Cela consisterait à privilégier la pose de câbles en eau profonde (jusqu’à 7 000 mètres) et à utiliser des techniques d’enfouissement améliorées dans les zones à haut risque, telles que les failles tectoniques et les eaux peu profondes près des côtes, plus vulnérables aux dommages causés par les ancres des bateaux et aux conflits territoriaux.
D’autre part, l’entreprise prévoit de déployer des câbles à 24 paires de fibres optiques (contre 8 à 16 habituellement), ce qui ferait également de Waterworth le plus long câble du genre au monde. « Ces investissements permettent une connectivité inégalée pour répondre aux besoins numériques croissants de notre monde », affirment Nagarajan et Aimé.
Un soutien aux besoins en matière de centre de données d’IA
L’une des raisons pour lesquelles Meta investit dans un câble sous-marin exclusif serait la volonté d’exercer un contrôle plus direct dans l’approvisionnement en contenus au niveau international. En effet, des rapports indiquent que l’entreprise génère plus de bénéfices en dehors de l’Amérique du Nord. Le fait de privilégier un câblage sous-marin dédié peut contribuer à garantir la qualité du service sur ce trafic extérieur.

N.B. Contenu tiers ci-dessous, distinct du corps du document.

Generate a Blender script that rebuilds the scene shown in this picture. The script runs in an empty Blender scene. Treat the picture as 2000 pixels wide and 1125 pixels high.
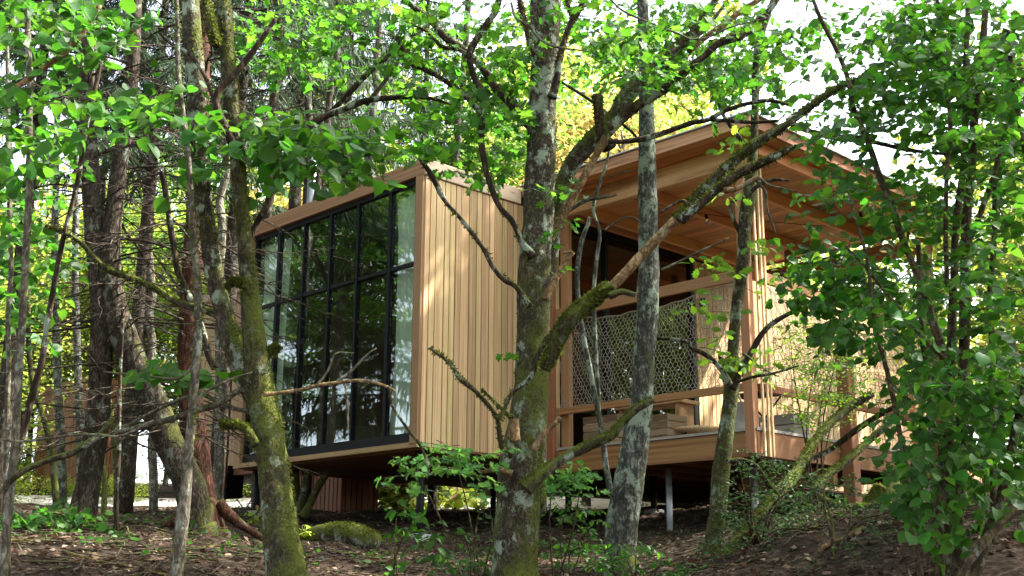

D’autre part, cela permettrait également d’établir une influence économique et géopolitique. L’entreprise met par exemple en avant sa contribution économique en Europe et en Asie du Sud-Est à l’aide de projets de câbles sous-marins tels que Marea. Des rapports suggèrent que ce câble pourrait générer jusqu’à un demi-milliard de dollars de retombées économiques pour ces régions.
Pour le cas de Waterworth, Meta souligne en particulier les opportunités offertes par la collaboration avec l’Inde. La croissance fulgurante des besoins en matière de centres de données d’IA et des services cloud du pays serait l’une des raisons pour lesquelles il a été choisi par l’entreprise en tant que partenaire majeur. En tant que contributeur au projet, l’Inde prévoit de participer au financement, à la maintenance et à la réparation du câble dans l’océan Indien.
« Alors que l’IA continue de transformer les industries et les sociétés du monde entier, il est clair que la capacité, la résilience et la portée mondiale sont plus importantes que jamais pour soutenir les infrastructures de pointe », indique l’entreprise. Des experts estiment en outre que ce projet pourrait faire de l’Inde l’une des capitales mondiales de la formation d’IA.
Par ailleurs, l’itinéraire choisi par Meta pour l’implantation du câble viserait à éviter les zones de tension géopolitique. Au cours des dernières années, des câbles sous-marins ont été détruits dans la mer Rouge par des groupes armés s’en prenant aux bateaux de passage. La Russie serait également soupçonnée d’avoir sectionné un câble dans la mer Baltique, tandis qu’un navire chinois serait impliqué dans les dommages d’un autre câble dans les eaux européennes.
L’itinéraire de Waterworth contourne stratégiquement la mer Rouge, la mer de Chine méridionale, les côtes de l’Égypte et de Marseille, le détroit de Malacca et de Singapour — tous considérés aujourd’hui comme des points de tension majeurs.